- Burger King announced Thursday it has halted corporate support for its 800-plus franchised restaurants in Russia.
- The Restaurant Brands International chain said it will refuse approvals for any investment or expansion.
- Burger King’s announcement comes after several other U.S. fast-food chains — including rival McDonald’s — suspended business in Russia.
Burger King announced Thursday it has halted corporate support for its 800-plus franchised restaurants in Russia.
The Restaurant Brands International chain said it will refuse approvals for any investment or expansion. The suspension also includes pausing operations, marketing and its supply chain.
Burger King’s announcement comes after a flurry of other U.S. fast-food chains — including its rival McDonald’s — suspended their corporate support to their Russian locations earlier this week as the Kremlin’s forces continued attacks on Ukraine.

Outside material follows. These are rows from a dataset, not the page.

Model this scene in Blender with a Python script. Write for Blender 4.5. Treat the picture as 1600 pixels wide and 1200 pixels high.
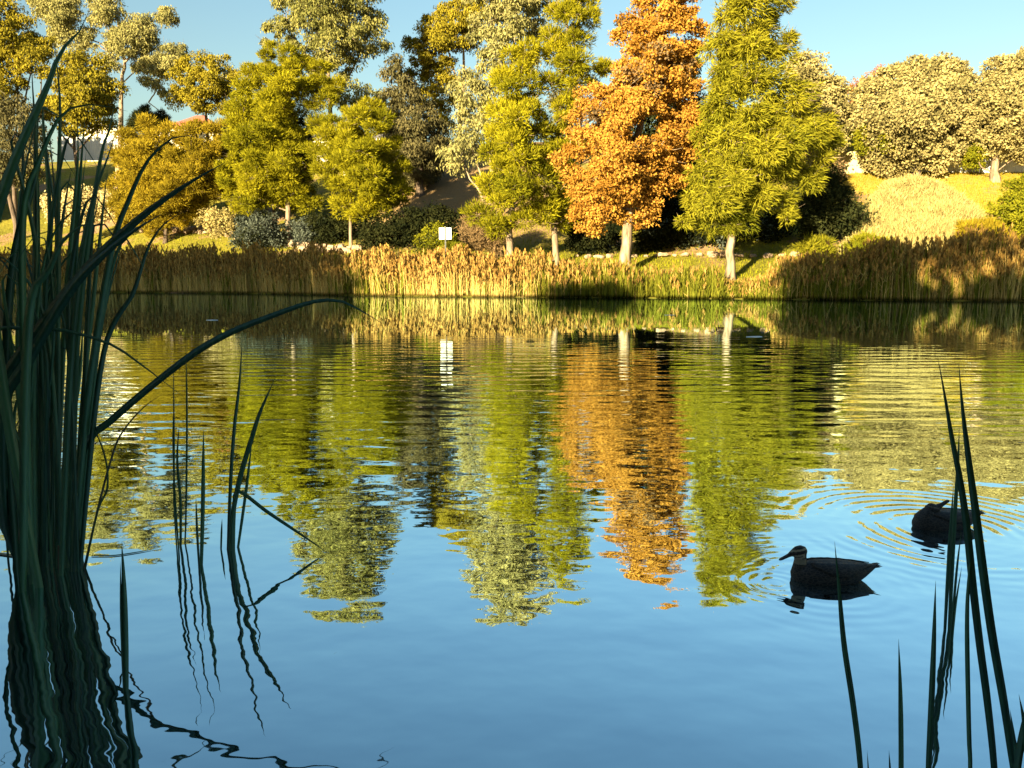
import bpy, bmesh, math, random
import numpy as np
from mathutils import Vector, Matrix

random.seed(7)
rng = np.random.default_rng(11)
R = math.radians
scene = bpy.context.scene
for o in list(bpy.data.objects):
    bpy.data.objects.remove(o)
col = scene.collection

# ------------------------------------------------------------------ camera
CAM = (0.0, 0.0, 1.5)
FPX = 1209.0
PITCH = R(8.24)
cd = bpy.data.cameras.new("camera")
cd.sensor_width = 36.0
cd.lens = 36.0 * FPX / 1600.0
cd.clip_start = 0.05
cd.clip_end = 2000.0
cam = bpy.data.objects.new("camera", cd)
cam.location = CAM
cam.rotation_euler = (R(90) - PITCH, 0, 0)
col.objects.link(cam)
scene.camera = cam

# ------------------------------------------------------------------ light
SUN_EL, SUN_AZ = R(11.0), R(30.0)          # low sun, behind the camera and to its left
world = bpy.data.worlds.new("World")
scene.world = world
world.use_nodes = True
wn, wl = world.node_tree.nodes, world.node_tree.links
sky = wn.new('ShaderNodeTexSky')
sky.sky_type = 'NISHITA'
sky.sun_disc = False
sky.sun_elevation = SUN_EL
sky.sun_rotation = math.pi + SUN_AZ
sky.air_density = 1.6
sky.dust_density = 1.0
sky.ozone_density = 3.0
hs = wn.new('ShaderNodeHueSaturation')
hs.inputs['Saturation'].default_value = 1.08
hs.inputs['Value'].default_value = 0.93
hs.inputs['Hue'].default_value = 0.5
wl.new(sky.outputs[0], hs.inputs['Color'])
wl.new(hs.outputs[0], wn['Background'].inputs[0])
wn['Background'].inputs[1].default_value = 0.050
sl = bpy.data.lights.new("sun", 'SUN')
sl.energy = 5.0
sl.angle = R(0.5)
sl.color = (1.0, 0.82, 0.50)
sun = bpy.data.objects.new("sun", sl)
sd = Vector((math.sin(SUN_AZ) * math.cos(SUN_EL), math.cos(SUN_AZ) * math.cos(SUN_EL), -math.sin(SUN_EL)))
sun.rotation_euler = sd.to_track_quat('-Z', 'Y').to_euler()
sun.location = (-20, -20, 30)
col.objects.link(sun)
vs = scene.view_settings
vs.view_transform = 'Standard'
vs.look = 'None'
vs.exposure = 2.5
vs.gamma = 1.0
vs.use_curve_mapping = False
scene.cycles.max_bounces = 8
scene.cycles.diffuse_bounces = 3
scene.cycles.glossy_bounces = 4
scene.cycles.transmission_bounces = 3
scene.cycles.transparent_max_bounces = 8

# ------------------------------------------------------------------ helpers
FW = np.array([0, math.cos(PITCH), -math.sin(PITCH)])
UPV = np.array([0, math.sin(PITCH), math.cos(PITCH)])
RT = np.array([1.0, 0, 0])
C0 = np.array(CAM)

def ray(px, py):
    return RT * (px - 800.0) + UPV * (600.0 - py) + FW * FPX

def P(px, py, Y):
    d = ray(px, py)
    return C0 + d * (Y / d[1])

def PW(px, py, z=0.0):
    d = ray(px, py)
    return C0 + d * ((z - CAM[2]) / d[2])

def tag(o, label=None, cat=None, group=None, kind=None):
    if label: o['label'] = label
    if cat: o['category'] = cat
    if group: o['group'] = group
    if kind: o['kind'] = kind
    return o

def link(name, me, parent=None, mats=(), smooth=False):
    o = bpy.data.objects.new(name, me)
    col.objects.link(o)
    if parent is not None:
        o.parent = parent
    for m in mats:
        if m.name not in [x.name for x in me.materials if x]:
            me.materials.append(m)
    if smooth:
        me.polygons.foreach_set('use_smooth', [True] * len(me.polygons))
    return o

def empty(name, loc):
    o = bpy.data.objects.new(name, None)
    o.empty_display_size = 0.3
    o.location = loc
    col.objects.link(o)
    return o

def np_mesh(name, v, f, tint=None, mat_idx=None):
    """v: (n,3) ; f: (m,k) with constant k"""
    me = bpy.data.meshes.new(name)
    v = np.ascontiguousarray(v, dtype=np.float32)
    f = np.ascontiguousarray(f, dtype=np.int32)
    m, k = f.shape
    me.vertices.add(len(v)); me.vertices.foreach_set('co', v.ravel())
    me.loops.add(m * k); me.loops.foreach_set('vertex_index', f.ravel())
    me.polygons.add(m)
    me.polygons.foreach_set('loop_start', np.arange(0, m * k, k, dtype=np.int32))
    if mat_idx is not None:
        me.polygons.foreach_set('material_index', np.ascontiguousarray(mat_idx, dtype=np.int32))
    if tint is not None:
        a = me.attributes.new('tint', 'FLOAT', 'POINT')
        a.data.foreach_set('value', np.ascontiguousarray(tint, dtype=np.float32))
    me.update(calc_edges=True)
    return me

def bm_mesh(name, bm):
    me = bpy.data.meshes.new(name)
    bm.normal_update()
    bm.to_mesh(me)
    bm.free()
    return me

def box_bm(bm, x0, x1, y0, y1, z0, z1, M=None):
    vs_ = [bm.verts.new(Vector(p) if M is None else M @ Vector(p)) for p in
           ((x0, y0, z0), (x1, y0, z0), (x1, y1, z0), (x0, y1, z0), (x0, y0, z1), (x1, y0, z1), (x1, y1, z1), (x0, y1, z1))]
    for q in ((3, 2, 1, 0), (4, 5, 6, 7), (0, 1, 5, 4), (1, 2, 6, 5), (2, 3, 7, 6), (3, 0, 4, 7)):
        bm.faces.new([vs_[i] for i in q])

def catmull(pts, n):
    pts = np.asarray(pts, float)
    if len(pts) == 2:
        t = np.linspace(0, 1, n)[:, None]
        return pts[0] * (1 - t) + pts[1] * t
    ext = np.vstack([2 * pts[0] - pts[1], pts, 2 * pts[-1] - pts[-2]])
    seg = np.linalg.norm(np.diff(pts, axis=0), axis=1) + 1e-9
    cum = np.concatenate([[0], np.cumsum(seg)])
    out = []
    for s in np.linspace(0, cum[-1], n):
        i = min(int(np.searchsorted(cum, s, side='right')) - 1, len(pts) - 2)
        u = (s - cum[i]) / seg[i]
        a, b, c, d = ext[i], ext[i + 1], ext[i + 2], ext[i + 3]
        out.append(0.5 * ((2 * b) + (c - a) * u + (2 * a - 5 * b + 4 * c - d) * u * u + (3 * b - a - 3 * c + d) * u ** 3))
    return np.array(out)

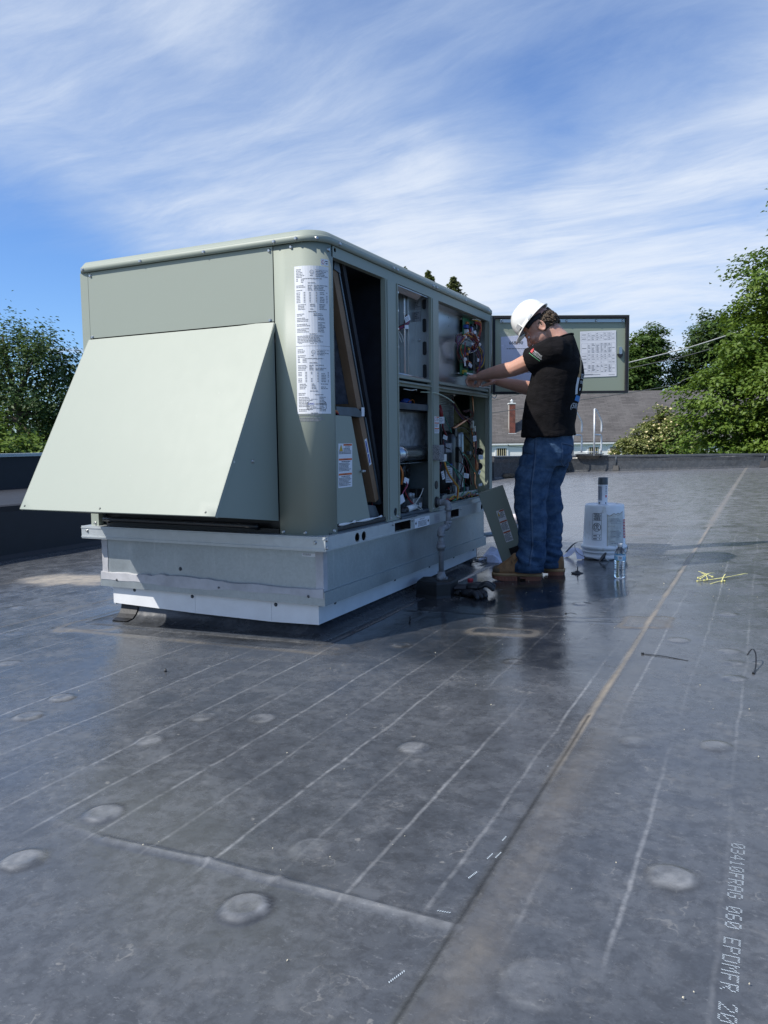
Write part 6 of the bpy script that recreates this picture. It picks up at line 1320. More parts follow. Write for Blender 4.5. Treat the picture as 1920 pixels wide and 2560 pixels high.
# sleeve print
sv = np.array(SHL) * .57 + np.array(ELL) * .43; ax_ = (W(*ELL) - W(*SHL)).normalized(); sd_ = PL; pdir = (-PL - PF * .15).normalized(); au = (UPZ - ax_ * UPZ.dot(ax_)).normalized()
# reads down the sleeve towards the hem, tilted as in the photograph
ru = (-PF * .80 - UPZ * .60).normalized(); rv = (UPZ * .80 - PF * .60).normalized()
sc_ = W(*sv) + UPZ * .022 + PF * .03
pr = Print(proj_print(lambda u, v: sc_ + PL * .3 + ru * u + rv * v, pdir, BT)); pr.text(1, 'HEATING', -.014, .001, .0145, 0); pr.text(1, 'COOLING', -.014, -.012, .0145, 0)
pr.poly(0, [(-.034, -.012), (-.018, -.012), (-.018, .004), (-.026, .016), (-.034, .004)], 0); pr.words(2, -.034, .048, -.023, .005, random.Random(4), 1, 0); pr.build('sleeve_print', [RPR, WPR, simple('green_print', (.15, .4, .22), .7)], tee)
# jeans
jn = MB()
jn.loft([ring_e(c_, a, b_, tilt=0) for c_, a, b_ in (((.012, 0, .890), .122, .168), ((.022, 0, .83), .140, .180), ((.028, 0, .76), .152, .190), ((.03, 0, .70), .145, .190), ((.045, 0, .655), .12, .18))])
LEGL = [((.060, .092, .72), .118, .098), ((.096, .096, .62), .112, .100), ((.116, .098, .52), .104, .098), ((.116, .10, .40), .094, .090), ((.106, .10, .30), .084, .084), ((.106, .10, .20), .082, .082), ((.118, .10, .10), .084, .084), ((.126, .10, .045), .088, .086)]
LEGR = [((.012, -.092, .72), .120, .098), ((.045, -.098, .62), .110, .100), ((.058, -.10, .52), .102, .096), ((.040, -.10, .40), .094, .090), ((.032, -.10, .30), .088, .084), ((.034, -.10, .20), .086, .082), ((.038, -.10, .10), .086, .084), ((.044, -.10, .045), .088, .086)]
for LG in (LEGL, LEGR): jn.loft([ring_e(c_, a, b_, 24, sup=2.1) for c_, a, b_ in LG])
def jean_disp(co):
    z_ = co.z; a = mnoise.noise(Vector((co.x * 6, co.y * 6, z_ * 9))); lw = max(0, min(1, (.32 - z_) / .25)); kn = math.exp(-((z_ - .45) / .1) ** 2); cr = math.exp(-((z_ - .66) / .07) ** 2)
    b_ = mnoise.noise(Vector((co.x * 9 + 7, co.y * 9, z_ * 30 + co.x * 10))); c_ = mnoise.noise(Vector((co.x * 7, co.y * 7 + 9, z_ * 24 - co.x * 22)))
    return .006 * a + b_ * (.004 + .017 * lw) + c_ * (.009 * kn + .012 * cr + .003 + .008 * lw)
jeans = remesh_build(jn, 'jeans', DENIM, worker, .0062, 3, jean_disp)
BJ = bvh_of(jeans); STI = simple('denim_seam', (.07, .11, .18), .8, var=.2); DDK = simple('denim_dark', (.010, .022, .05), .85, var=.25)
pr = Print(proj_print(lambda u, v: W(u, .5, v), -PL, BJ, .0015))
strip(pr, 0, [(.075, .85), (.078, .70), (.100, .52), (.098, .35), (.092, .2), (.108, .07)], .0045, 10); strip(pr, 1, [(.083, .85), (.087, .70), (.109, .52), (.106, .35), (.10, .2), (.115, .07)], .003, 10)
strip(pr, 1, [(.19, .79), (.155, .74), (.095, .73)], .004, 5); pr.build('leg_seam', [STI, DDK], jeans)
pk = (-PF * .75 + PL * .66).normalized()
pr = Print(proj_print(lambda u, v: W(0, 0, v) + pk * .5 + UPZ.cross(pk) * u, -pk, BJ, .002))
pr.mi = 0
for seg_ in ([(-.07, .795), (.065, .775)], [(-.07, .795), (-.066, .69), (.0, .655), (.062, .675), (.065, .775)]): strip(pr, 0, seg_, .005, 8)
strip(pr, 1, [(-.068, .788), (.06, .769)], .003, 8); pr.build('back_pocket', [STI, DDK], jeans)
for LG in (LEGL, LEGR):
    mb = MB(); c_, a, b_ = LG[-1]; rg0 = ring_e((c_[0], c_[1], .058), a + .001, b_ + .001, 24, sup=2.1); rg1 = ring_e((c_[0], c_[1], .024), a + .003, b_ + .003, 24, sup=2.1); rg2 = ring_e((c_[0], c_[1], .028), a - .012, b_ - .012, 24, sup=2.1); mb.loft([rg0, rg1, rg2], cap=False); mb.build('cuff', DENIM, jeans)
# boots
def boot(f0, l0, yaw):
    ca, sa = math.cos(yaw), math.sin(yaw); zg = gz(*(W(f0 + .1, l0, 0).xy)) + .0
    def B(u, v, z_): return W(f0 + u * ca - v * sa, l0 + u * sa + v * ca, zg + (z_ * 1.75 if z_ < .0175 else z_ + .013))
    out = [(-.145, 0), (-.14, .028), (-.11, .038), (-.05, .036), (.0, .036), (.06, .046), (.10, .048), (.135, .036), (.152, .012), (.153, -.012), (.136, -.036), (.10, -.046), (.06, -.043), (.0, -.034), (-.05, -.034), (-.11, -.036), (-.14, -.028)]
    def ring(s_, z_, dz=0): return [B(.0 + u * s_[0] + s_[2], v * s_[1], z_ + (dz * max(0, (u - .02)) if dz else 0)) for u, v in out]
    up_ = MB()
    def ur(z_, fm, bm, wm, c_=0): return [B((u * fm if u > 0 else u * bm) + c_, v * wm, z_) for u, v in out]
    def dome(zt_, k): return [B(u * .985, v * .99, zt_ if u < .03 else zt_ - (u - .03) * k) for u, v in out]
    up_.loft([ur(.030, .98, .98, 1.0), ur(.050, .985, .98, 1.03), [B((u * .96 if u > 0 else u * .97), v * .97, .075 if u < .05 else .075 - (u - .05) * .12) for u, v in out], [B((u * .72 if u > 0 else u * .95), v * .86, .100 if u < .03 else .100 - (u - .03) * .15) for u, v in out], [B((u * .36 if u > 0 else u * .82) - .004, v * .86, .125) for u, v in out], [B((u * .24 if u > 0 else u * .58) - .008, v * .84, .150) for u, v in out]])
    bo_ = up_.build('boot', BOOTM, worker)
    s1 = MB(); s1.loft([ur(.0175, 1.02, 1.02, 1.05), ur(.030, 1.035, 1.03, 1.09), ur(.0345, 1.02, 1.02, 1.06)]); s1.build('welt', WELT, bo_)
    s2 = MB(); fr = [(u, v) for u, v in out if u > -.02]; hl = [(u, v) for u, v in out if u < -.045]
    s2.loft([[B(u * 1.0 + (.012 if u > .14 else 0) * 0, v * 1.02, .006 * max(0, (u - .08) / .07)) for u, v in fr], [B(u * 1.03, v * 1.07, .0174) for u, v in fr]], sm=False)
    s2.loft([[B(u * .98, v * 1.0, .0) for u, v in hl], [B(u * 1.02, v * 1.05, .0174) for u, v in hl]], sm=False); s2.prism([B(-.05, -.036, .010), B(-.018, -.036, .010), B(-.018, .036, .010), B(-.05, .036, .010)], (0, 0, .0072))
    for k in range(7): s2.prism([B(.0 + .02 * k, .048 if .04 < .02 * k < .12 else .042, .002 + .003 * max(0, k - 4)), B(.01 + .02 * k, .048 if .04 < .02 * k < .12 else .042, .002 + .003 * max(0, k - 4)), B(.01 + .02 * k, .048 if .04 < .02 * k < .12 else .042, .012), B(.0 + .02 * k, .048 if .04 < .02 * k < .12 else .042, .012)], PL * .006)
    s2.build('sole', SOLE, bo_)
    lc = MB()
    for k in range(4): u = .075 - .022 * k; z_ = .091 + .0085 * k; lc.tube(smooth_path([B(u, .026, z_ - .010), B(u + .006, 0, z_ + .010), B(u, -.026, z_ - .010)], 4), .0028, 6)
    lc.tube(smooth_path([B(.012, .01, .128), B(.035, .035, .118), B(.028, .048, .095)], 4), .0026, 6); lc.tube(smooth_path([B(.012, .0, .128), B(.0, .04, .130), B(.018, .052, .112)], 4), .0026, 6); lc.build('lace', simple('brown_lace', (.12, .07, .04), .8), bo_)
    tc = MB(); tc.ellip(B(.108, 0, .050), (.046, .048, .030), Matrix((PF, PL, UPZ)).transposed(), 16, 10); tc.build('toe_scuff', BOOTD, bo_)
boot(.192, .105, R_(4)); boot(.075, -.105, R_(-6))

# ------------------------------------------------------------------ things lying about on the roof
def onroof(x_, y_, dz=0.0): return Vector((x_, y_, gz(x_, y_) + dz))
# panel leaning on the rail
TL, BL, wv_ = Vector((-1.662, 4.785, .470)), Vector((-1.536, 4.95, -.036)), Vector((.142, .068, .0))
wv_.z = .054; TRp, BRp = TL + wv_, BL + wv_
lp = thing('access_panel', 'sage green metal panel with a warning label leaning against the unit by the boots', 'panel', tuple(BL))
nrm = (BRp - BL).cross(TL - BL).normalized(); nrm = nrm if nrm.dot(CAM - BL) > 0 else -nrm
mb = MB(); mb.prism([BL, BRp, TRp, TL], -nrm * .002); mb.prism([BL - nrm * .0021, BL + wv_ * .03 - nrm * .0021, TL + wv_ * .03 - nrm * .0021, TL - nrm * .0021], -nrm * .024); mb.prism([BRp - nrm * .0021, BRp - wv_ * .03 - nrm * .0021, TRp - wv_ * .03 - nrm * .0021, TRp - nrm * .0021], -nrm * .024); mb.prism([TL - nrm * .0021, TRp - nrm * .0021, TRp + (BRp - TRp) * .006 - nrm * .0021, TL + (BL - TL) * .006 - nrm * .0021], -nrm * .024)
mb.build('sheet', GREEN, lp)
ex = (BRp - BL).normalized(); ey = (TL - BL).normalized(); ey = (ey - ex * ey.dot(ex)).normalized()
q0 = BL + ey * .175 + ex * .062 + nrm * .0003
if ex.cross(ey).dot(nrm) < 0: pass
warning_label(lambda u, v, off=0: q0 + ex * u + ey * v + nrm * off, lp, .050, .225, 6)
mb = MB(); a = BL + ex * .065 + ey * .06; mb.prism([a + nrm * .0005, a + ex * .07 + nrm * .0005, a + ex * .07 + ey * .07 + nrm * .0005, a + ey * .07 + nrm * .0005], nrm * .004); mb.build('handle_recess', BLK, lp)

# bucket standing upside down
bk = thing('bucket', 'white five gallon bucket turned upside down beside the worker', 'bucket', tuple(onroof(-1.018, 5.605)))
BZ = gz(-1.018, 5.605); BC = (-1.018, 5.605, BZ)
BUCK, t, b = newmat('bucket_plastic'); o_ = t.obj(); n = t.noise(t.mapping(o_, sc=(1, 1, .35)), 13, 6, .65); n2 = t.noise(o_, 42, 5, .6)
t.put(b.inputs['Base Color'], t.mix(t.math('MULTIPLY', t.ramp(n, .52, .75), t.ramp(n2, .35, .65)), (.82, .84, .86, 1), (.5, .48, .42, 1))); b.inputs['Roughness'].default_value = .42; b.inputs['Subsurface Weight'].default_value = .1; b.inputs['Subsurface Radius'].default_value = (.02, .02, .02)
RB, RT, HB_ = .149, .133, .378
def rad(z_): return RB - .004 + (RT - RB + .004) * max(0, z_ - .09) / (HB_ - .09)
mb = MB(); mb.lathe([(.143, .002), (.150, .003), (.151, .022), (.148, .024), (.147, .045), (.152, .046), (.152, .052), (.147, .053), (.147, .068), (.157, .069), (.157, .088), (.150, .093), (rad(.095), .095), (rad(.2), .2), (rad(.3), .3), (RT, HB_ - .012), (RT - .004, HB_ - .002), (RT - .010, HB_), (RT - .016, HB_ - .008), (RT - .03, HB_ - .010), (.05, HB_ - .011), (.001, HB_ - .0112)], BC, seg=48, capb=True, capt=False); mb.build('pail', BUCK, bk)
vc = (Vector((CAM.x, CAM.y, 0)) - Vector((BC[0], BC[1], 0))).normalized(); a0_ = math.atan2(vc.y, vc.x)
def Mb(ac): return lambda u, v, off=0: Vector((BC[0] + (rad(v) + off) * math.cos(a0_ + ac + u / .14), BC[1] + (rad(v) + off) * math.sin(a0_ + ac + u / .14), BZ + v))
lb = Print(Mb(-.60)); rr = random.Random(3)       # warning print in black line
w_, z0b, z1b = .066, .135, .322
for (a, b_, c_, d_) in ((0, z0b, w_, z0b + .0018), (0, z1b - .0018, w_, z1b), (0, .272, w_, .2735), (0, .176, w_, .1775), (0, .155, w_, .1565)): lb.r(0, a, b_, c_, d_, .001, n=5)
for a in (0, w_ - .002): lb.r(0, a, z0b, a + .002, z1b, .001)
for k in range(9): lb.words(0, .008 + .004 * (k % 3), w_ - .004, .316 - .0055 * k, .0045, rr, rr.uniform(.85, 1), .001)
lb.ring(0, w_ / 2, .226, .0295, .0262, 28, .001)
def line2(pr, mi, pts, wd, off=.0012):
    for i in range(len(pts) - 1):
        a = Vector(pts[i]); b_ = Vector(pts[i + 1]); n_ = (b_ - a).normalized(); n_ = Vector((-n_.y, n_.x)) * wd / 2; pr.poly(mi, [tuple(a - n_), tuple(b_ - n_), tuple(b_ + n_), tuple(a + n_)], off)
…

McDonald’s has the largest exposure to Russia since the majority of its restaurants there are owned by the company. CFO Kevin Ozan said Wednesday that the company is currently estimating that temporarily shuttering its Russian locations and pausing operations will cost it $50 million per month.
Other U.S. restaurant companies won’t be as hurt by their symbolic step backs. Restaurant Brands, for example, receives less than 1% of its total revenue from Russia, according to FactSet. Starbucks, Yum Brands and Papa John’s have all announced plans to pause Russian operations, but most of those chains’ locations in the country are run by local franchisees.
Restaurant Brands had previously committed to redirect any profits from Russian-franchised locations to humanitarian aid for Ukrainian refugees.